The humor and self-referentiality can grow a little cloying. Lichtenstein, it sometimes seems, can’t do anything without quotation marks around it; he can’t even paint a brush stroke, only a “Brush Stroke” (the first of which, in 1965, was lifted from a comic book), and even when he experiments in later works with actual streaks of paint, he applied them with a rag, not a brush. In an oeuvre that constantly flirts with self-effacement, and specializes in personality, it’s no surprise to see a “Self-Portrait” in the form of one of Lichtenstein’s ubiquitous empty mirrors atop a T-shirt, or find that the hand of an artist in one of the Artist’s Studio series from the mid-1970s is drawing a Matisse drawing, leaving deliberately open the question of which artist it is we’re talking about.

Too, when Lichtenstein had an idea, he returned to it again and again, and while all of the resulting series make him something of a curator’s dream — the thematic arrangement is done from the start — not all of them are equally compelling.

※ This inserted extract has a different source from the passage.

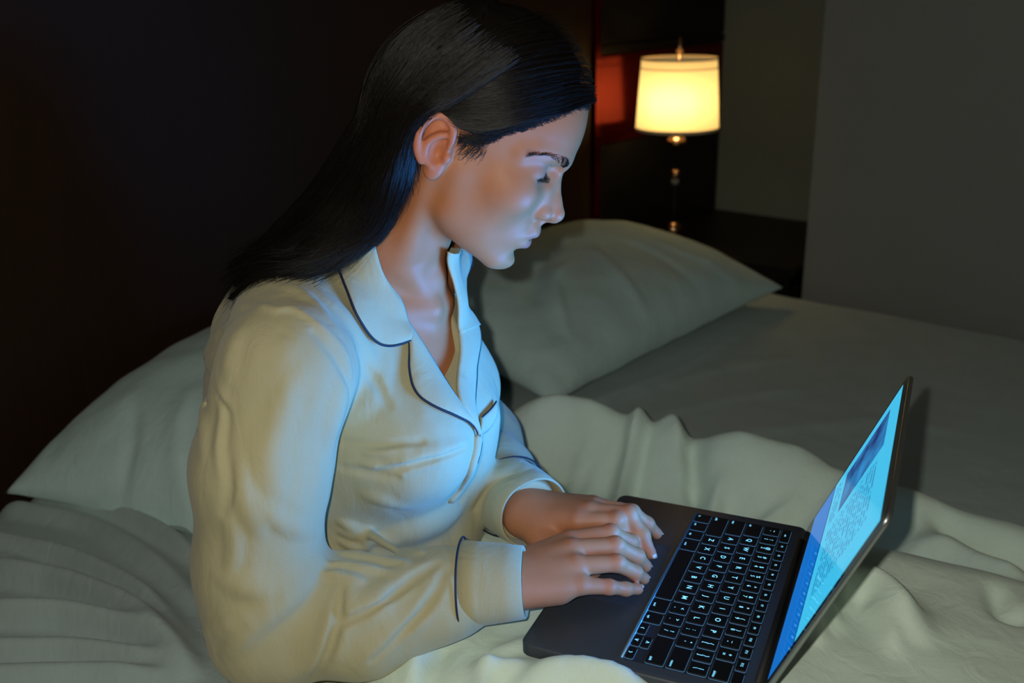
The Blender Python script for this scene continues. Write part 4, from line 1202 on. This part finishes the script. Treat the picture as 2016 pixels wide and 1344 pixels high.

I get the idea behind the dull ugly surfaces of the abstract “Perfect” and “Imperfect Paintings,” with jagged forms either contained within the bounds of the canvas or extending beyond the edges in odd triangles and corners. They represent one extreme of Lichtenstein’s steady exploration of ways to remove significance from the images in his paintings. I just don’t find them all that interesting to look at more than once.

One advantage that the current retrospective has over the earlier one is that it can show the artist’s late work: The two rooms of paintings done after 1993 are the most compelling in the show. In his “Nudes,” starting in 1994, his comic-book women acquire bodies, and a whole new dimension to their cheesy latent sexuality. We have the same faces, the same dots, the same conventions — the women’s nipples look like the declivities in the 1962 “Golf Ball,” another two-dimensional depiction of a rounded surface. But as the artist shows in “Nude With Bust,” adding the body creates an important distinction. When the red-lipped head is depicted from the shoulders up, on a pedestal, it’s art. When it’s atop a full body with perky breasts, it’s cheesecake. Or is it?

My favorite is “Two Nudes,” which revisits a common theme in art history of two women, one nude, in an ambiguous relationship. The horizontal woman, breasts exposed, lies on her back receiving a shower of dots like a modern-day Danae, with a single streak of orange descending down the canvas to reinforce the gold metaphor and puddle on the ground beneath her. The vertical one, already suffused with dots and visible only as a (desexualized) bust, either leaves the picture or keeps us, the viewer, out of it — the antithesis of the inviting serving-woman in Manet’s “Olympia,” one of many antecedents on the art/cheesecake spectrum. With this work, Lichtenstein moves away from merely quoting tradition to allowing himself at last to join it.

Lichtenstein died unexpectedly of pneumonia at 73, in the middle of a particularly fertile period. His Chinese landscapes, painted in the last two years of his life, may not be a “late style” per se, but are certainly a departure: the dots are ranked in different sizes to form foggy, poetic evocations of traditional Chinese painting, with an occasional little figure, cartoon-like, intruding like something out of “Where’s Waldo?” The late nudes may be more fecund, but these works make a beautiful coda.